Ben had two numbers $$M$$ and $$N$$. He factorized both the numbers, that is, expressed $$M$$ and $$N$$ as a product of prime numbers.
                  M = (P₁^A₁)*(P₂^A₂ )*(P₃^A₃)*… *(P_N^A_N)
                  N = (Q₁^B₁)*(Q₂^B₂ )*(Q₃^B₃)*… *(Q_N^B_N)

• Here, * represents multiplication.
• P₁, P₂ ...P_N  are distinct prime numbers. 
• Q₁, Q₂ ...Q_N are distinct prime numbers.

Unfortunately, Ben has lost both the numbers $$M$$ and $$N$$ but still he has arrays $$A$$ and $$B$$. He wants to reterive the numbers $$M$$ and $$N$$ but he will not be able to. Your task is to determine the minimum and the maximum number of factors their product (that is, $$M*N$$) could have. Your task is to tell Ben the minimum and the maximum number of factors that the product of $$M$$ and $$N$$ could have.
Since the answer can be large, print modulo $$1000000007$$.

Input format

• The first line contains an integer $$T$$ denoting the number of test cases.
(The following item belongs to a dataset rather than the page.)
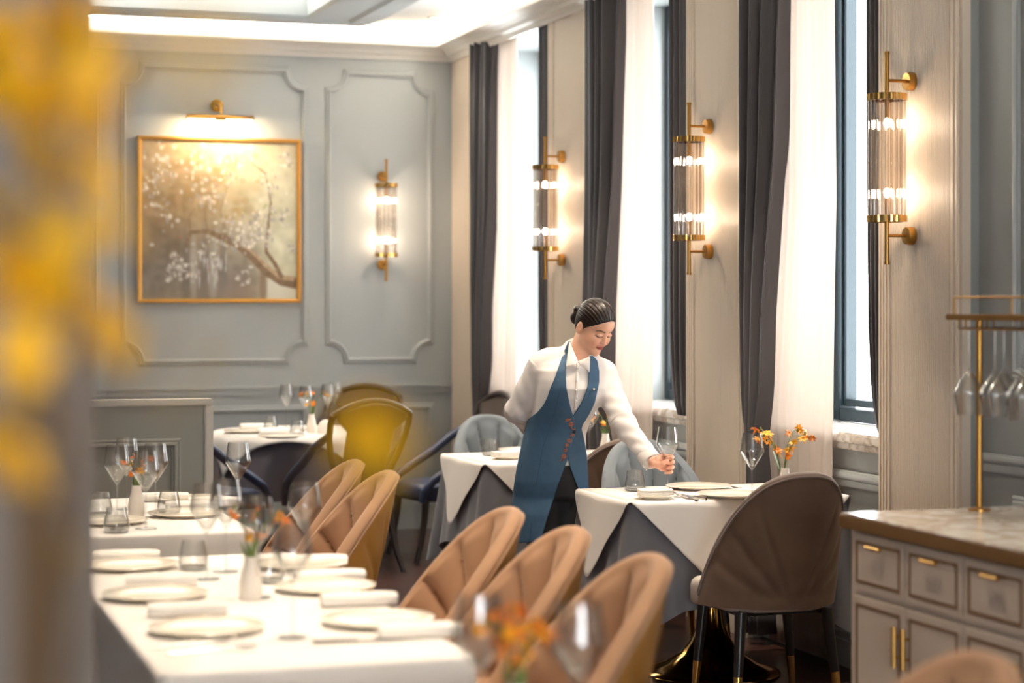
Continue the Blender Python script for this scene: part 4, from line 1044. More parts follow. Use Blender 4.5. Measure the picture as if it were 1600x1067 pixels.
# ------------------------------------------------------------------ signed-distance modelling for the figure
class SDF:
    def __init__(s, lo, hi, h):
        s.lo = np.array(lo, np.float32); s.h = h; s.n = np.ceil((np.array(hi)-np.array(lo))/h).astype(int)+1
        s.d = np.full(tuple(s.n), 1.0, np.float32)
    def box(s, lo, hi):
        a = np.maximum(0, np.floor((np.array(lo)-s.lo)/s.h).astype(int)); b = np.minimum(s.n, np.ceil((np.array(hi)-s.lo)/s.h).astype(int)+1)
        sl = tuple(slice(int(a[i]), int(b[i])) for i in range(3))
        ax = [s.lo[i]+s.h*np.arange(int(a[i]), int(b[i]), dtype=np.float32) for i in range(3)]
        return sl, np.meshgrid(*ax, indexing='ij')
    def blend(s, sl, d, k, cut=False):
        e = s.d[sl]
        if cut: # smooth subtraction
            if k <= 0: s.d[sl] = np.maximum(e, -d); return
            h = np.clip(.5-.5*(e+d)/k, 0, 1); s.d[sl] = e*(1-h)-d*h+k*h*(1-h); return
        if k <= 0: s.d[sl] = np.minimum(e, d); return
        h = np.clip(.5+.5*(d-e)/k, 0, 1); s.d[sl] = d*(1-h)+e*h-k*h*(1-h)
    def cap(s, a, b, ra, rb=None, k=.02, cut=False):
        rb = ra if rb is None else rb; a = np.array(a, float); b = np.array(b, float); m = max(ra, rb)+k+.02
        sl, (X, Y, Z) = s.box(np.minimum(a, b)-m, np.maximum(a, b)+m)
        ba = b-a; L = ba.dot(ba)+1e-12; t = np.clip(((X-a[0])*ba[0]+(Y-a[1])*ba[1]+(Z-a[2])*ba[2])/L, 0, 1)
        d = np.sqrt((X-a[0]-t*ba[0])**2+(Y-a[1]-t*ba[1])**2+(Z-a[2]-t*ba[2])**2)-(ra+(rb-ra)*t)
        s.blend(sl, d.astype(np.float32), k, cut)
    def ell(s, c, r, R=None, k=.02, cut=False, half=None):
        c = np.array(c, float); m = max(r)+k+.02; sl, (X, Y, Z) = s.box(c-m, c+m)
        x, y, z = X-c[0], Y-c[1], Z-c[2]
        if R is not None:
            R = np.array(R); x, y, z = (R[0][0]*x+R[1][0]*y+R[2][0]*z), (R[0][1]*x+R[1][1]*y+R[2][1]*z), (R[0][2]*x+R[1][2]*y+R[2][2]*z)
        k0 = np.sqrt((x/r[0])**2+(y/r[1])**2+(z/r[2])**2); k1 = np.sqrt((x/r[0]**2)**2+(y/r[1]**2)**2+(z/r[2]**2)**2)+1e-9
        d = k0*(k0-1)/k1
        if half is not None: d = np.maximum(d, half(x, y, z))
        s.blend(sl, d.astype(np.float32), k, cut)
    def loft(s, rows, k=.02, cut=False):
        # rows: (z, cx, cy, a, b, yaw); elliptical sections, closed at both ends
        rows = sorted(rows); zs = [r[0] for r in rows]; m = .33
        cxs = [r[1] for r in rows]; cys = [r[2] for r in rows]
        sl, (X, Y, Z) = s.box((min(cxs)-m, min(cys)-m, zs[0]-.03), (max(cxs)+m, max(cys)+m, zs[-1]+.03))
        I = lambda j: np.interp(Z, zs, [r[j] for r in rows])
        cx, cy, a, b, yw = I(1), I(2), I(3), I(4), I(5); c, q = np.cos(yw), np.sin(yw)
        x = (X-cx)*c+(Y-cy)*q; y = -(X-cx)*q+(Y-cy)*c
        d = (np.sqrt((x/a)**2+(y/b)**2)-1)*np.minimum(a, b)
        d = np.maximum(d, np.maximum(zs[0]-Z, Z-zs[-1]))
        s.blend(sl, d.astype(np.float32), k, cut)
    def mesh(s):
        d = s.d; S = d < 0; n = d.shape
        c = np.zeros((n[0]-1, n[1]-1, n[2]-1), np.uint8)
        for i in (0, 1):
            for j in (0, 1):
                for k in (0, 1): c += S[i:n[0]-1+i, j:n[1]-1+j, k:n[2]-1+k]
        act = np.argwhere((c > 0) & (c < 8)); idx = -np.ones(c.shape, np.int32); idx[tuple(act.T)] = np.arange(len(act))
        acc = np.zeros((len(act), 3)); cnt = np.zeros(len(act)); cor = [(i, j, k) for i in (0, 1) for j in (0, 1) for k in (0, 1)]
        val = {q: d[act[:, 0]+q[0], act[:, 1]+q[1], act[:, 2]+q[2]] for q in cor}
        for p in cor:
            for ax in range(3):
                if p[ax]: continue
                q = list(p); q[ax] = 1; q = tuple(q); a, b = val[p], val[q]; m = (a < 0) != (b < 0)
                t = np.where(m, a/np.where(m, a-b, 1), 0)
                P = np.tile(np.array(p, float), (len(act), 1)); P[:, ax] += t
                acc[m] += P[m]; cnt[m] += 1
        V = (act+acc/cnt[:, None])*s.h+s.lo
        F = []
        for ax in range(3):
            o1, o2 = [(1, 2), (2, 0), (0, 1)][ax]
            sa = [slice(None)]*3; sb = [slice(None)]*3; sa[ax] = slice(0, -1); sb[ax] = slice(1, None)
            e = np.argwhere(S[tuple(sa)] != S[tuple(sb)])
            e = e[(e[:, o1] > 0) & (e[:, o2] > 0) & (e[:, o1] < n[o1]-1) & (e[:, o2] < n[o2]-1)]
            fl = S[tuple(e.T)]
            q = []
            for (u, v) in ((0, 0), (1, 0), (1, 1), (0, 1)):
                g = e.copy(); g[:, o1] -= 1-u; g[:, o2] -= 1-v; q.append(idx[tuple(g.T)])
            q = np.stack(q, 1); q[~fl] = q[~fl][:, ::-1]; F.append(q)
        return V, np.concatenate(F)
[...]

For each test case:
  • The first line contains an integer $$N$$ denoting the number of elements in arrays $$A$$ and $$B$$.
  • The second line contains $$N$$ space-separated integers of array $$A$$.
  • The third line contains $$N$$ space-separated integers of array $$B$$.

Output format

For each test case, print a single line line containing two integers denoting the minimum and maximum number of factors which a product of $$M$$ and $$N$$ could have.

Constraints

\(1 \leq T \leq 20000\)

\(1 \leq N \leq 200000\)

\(1 \leq A_i ,B_i \leq 10^6\)

The sum of $$N$$ over all test cases does not exceed 200000.